The company last month revealed in its annual report it was now "a leading dairy processor in Australia".
This was in contrast to its 2022 annual report and the company profile on its Australian website as recently as May 25, when it said: "We are the largest dairy processor in Australia".
That website profile has also since changed to now say: "We are a leading dairy processor in Australia."
The company became Australia's biggest dairy processor in 2018 when it acquired the beleaguered Murray Goulburn Co-Operative for $1.3 billion following MG's spectacular collapse after the 2016 price clawback.
Saputo had already entered the Australian market with the acquisition of Warrnambool Cheese and Butter in 2013.
In 2017, when Saputo announced it had bought the co-operative, Murray Goulburn, was processing about 2.7 billion litres of milk, and Warrnambool Cheese and Butter was processing about 1 billion litres.
This made Saputo the largest dairy processor in the nation.
Industry sources say Saputo's combined 3.7 billion litres has since fallen to about 2 billion litres, which could drop further with Saputo's proposed sale of two milk processing plants to Coles.
Dairy Australia said the 2023-24 national production would be 8-8.2 billion litres.
Saputo would not be drawn on what prompted the wording change.
In a statement today, Saputo International and Europe president and chief operating officer Leanne Cutts said: "With a declining national milk pool, SDA is proactively adapting its manufacturing footprint to strengthen our market competitiveness. This has included some responsible but difficult decisions to streamline our operations to be more efficient, while reinvesting in processing capabilities that maximise our return on every litre of milk."
Ms Cutts said Saputo "opened with a strong price for the new milk season, securing a sustainable uplift in our milk volume to ensure high utilisation and efficiency of our plants".
In response to a question on Saputo's long-term commitment to Australia, Ms Cutts said "farmers and the industry are confident about the future.

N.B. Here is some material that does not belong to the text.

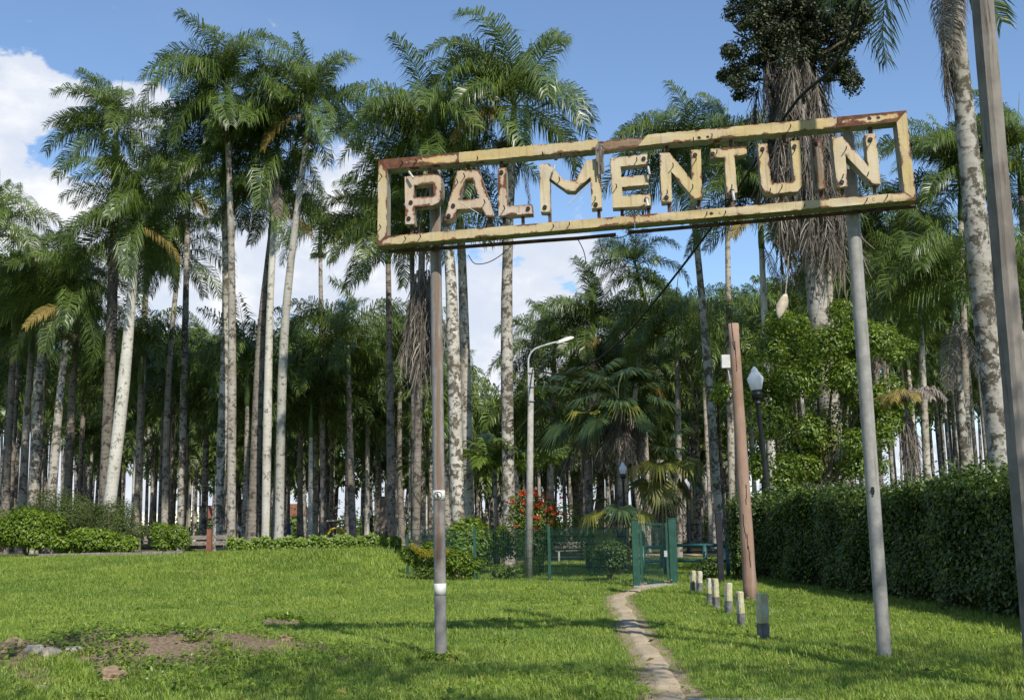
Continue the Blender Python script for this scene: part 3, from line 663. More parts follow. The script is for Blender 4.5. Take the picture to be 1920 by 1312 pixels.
# loose wires and a dry leaf sheath hanging on the rails
def wire(pts, r=0.006):
    mb = MB(); P = densify([(sp(x, y, -0.15)[0], -0.15, sp(x, y, -0.15)[1]) for x, y in pts], 6); mb.tube([tuple(p) for p in P], r, 5); mb.build('loose_wire', MAT['cable'], sign)
wire([(878, 478), (890, 494), (912, 493), (934, 482), (958, 462)]); wire([(1082, 446), (1094, 470), (1098, 492), (1093, 503)]); wire([(1121, 440), (1127, 465), (1134, 488), (1156, 518)]); wire([(1130, 440), (1160, 446), (1190, 434)])
mb = MB(); rg = random.Random(4)
for k in range(26):
    x0 = 1119 + rg.uniform(0, 10); u, v = sp(x0, 272 + rg.uniform(-2, 4)); ln = rg.uniform(0.18, 0.40); w = rg.uniform(.006, .014); y0 = FRONT - 0.012 - rg.uniform(0, .05)
    P = [(u + rg.uniform(-.015, .015), y0 + 0.02 * (q == 0), v - ln * q / 3) for q in range(4)]
    mb.add([(p[0] - w, p[1], p[2]) for p in P] + [(p[0] + w, p[1] + rg.uniform(-.01, .01), p[2]) for p in P], [(i, i + 4, i + 5, i + 1) for i in range(3)], 0, rg.random())
tag(mb.build('dry_leaf_sheath', MAT['dead'], None, False, 'rnd'), 'dry grey palm leaf sheath draped over the sign rail above letter M', 'dead leaf')
bpy.data.objects['dry_leaf_sheath'].location = SO; bpy.data.objects['dry_leaf_sheath'].rotation_euler = (0, 0, SK)

# ------------------------------------------------------------------ poles, lamps, bollards, cable
def lamp_parts(root, h, sc=1.0):
    mb = MB(); mb.lathe([(0.17, 0), (0.17, 0.12), (0.12, 0.18), (0.13, 0.55), (0.10, 0.6), (0.075, 0.7), (0.058, h - 0.95), (0.07, h - 0.93)], 14); mb.build('post', MAT['black'], root, True)
    mb = MB(); mb.lathe([(0.058, h - 0.95), (0.085, h - 0.92), (0.085, h - 0.89), (0.06, h - 0.86), (0.10, h - 0.80), (0.135, h - 0.78), (0.135, h - 0.72), (0.15, h - 0.70), (0.15, h - 0.66), (0.11, h - 0.64), (0.12, h - 0.58)], 16); mb.build('collar', MAT['black'], root, True)
    mb = MB(); mb.lathe([(0.11, h - 0.585), (0.135, h - 0.57), (0.165, h - 0.45), (0.205, h - 0.30), (0.19, h - 0.265), (0.12, h - 0.16), (0.085, h - 0.11), (0.075, h - 0.06), (0.045, h - 0.03), (0.03, h)], 18); mb.build('globe', MAT['globe'], root, True)
def ground_root(name, x, y, Y):
    p = at(x, y, Y); return empty(name, (p.x, p.y, h1(p.x, p.y))), p
r_, p_ = ground_root('street_lamp', 1441, 940, 31.0)
top_z = at(1415, 687, 31).z; lamp_parts(r_, (top_z - r_.location.z) / 1.15); r_.scale = (1.15, 1.15, 1.15); tl = at(1415, 700, 31)
pb_ = at(1437, 900, 31); r_.location.x = pb_.x + (pb_.x - tl.x) / (tl.z - pb_.z) * (pb_.z - r_.location.z); r_.rotation_euler = (0, math.atan2(tl.x - r_.location.x, tl.z - r_.location.z), 0)
tag(r_, 'tall black lamp post with large clear acorn globe behind the clipped hedge', 'lamp')
FARL = [(1172, 1000, 866, 35.4, 'black park lamp with white globe beside the drooping fan palms'), (652, 1000, 925, 62, 'black park lamp beside the yellow play arch'), (562, 1000, 945, 75, 'small dark park lamp between the pale trunks near the blue bin'),
        (693, 1000, 955, 85, 'smallest dark park lamp left of the grey panel'), (1291, 1000, 897, 58, 'slim black park lamp right of the green gate')]
for (x, yb, yt, Y, lab) in FARL:
    r_, p_ = ground_root('park_lamp', x, yb, Y); ks = .65 if Y < 40 else 1; lamp_parts(r_, (at(x, yt, Y).z - r_.location.z) / ks); r_.scale = (ks, ks, ks); tag(r_, lab, 'lamp', 'black lamps along the park paths')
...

We share this confidence and are here to stay."
The change in processing status has come amid industry speculation about Saputo's plans after it closed its Maffra factory in Gippsland, and shut down milk powder production at Leongatha and cheese packaging at Mil-Lel in South Australia.
It has, however, announced a $20-million investment in its Smithton plant in Tasmania.
United Dairyfarmers of Victoria president Mark Billing said he didn't necessarily read anything "sinister" into the change in Saputo's profile.
"Saputo has rationalised their footprint over the past 18 months, which I understand might have reduced capacity, but as I understand it that might be common for all of the bigger processors in Australia too," Mr Billing said.
"By saying they are the biggest flexes their muscle in the processing sector, so with that change in tack might indicate that somebody else is bigger.
"From a dairy farmer perspective we still need to have competition.
"If any particular processor or processors are really starting to struggle, we need to be mindful of that."
The Australian Dairy Products Federation executive director Janine Waller was unaware of Saputo's change in processor status, and believed it may have been in response to Bega's 2021 purchase of Lion Nathan's dairy and drinks division.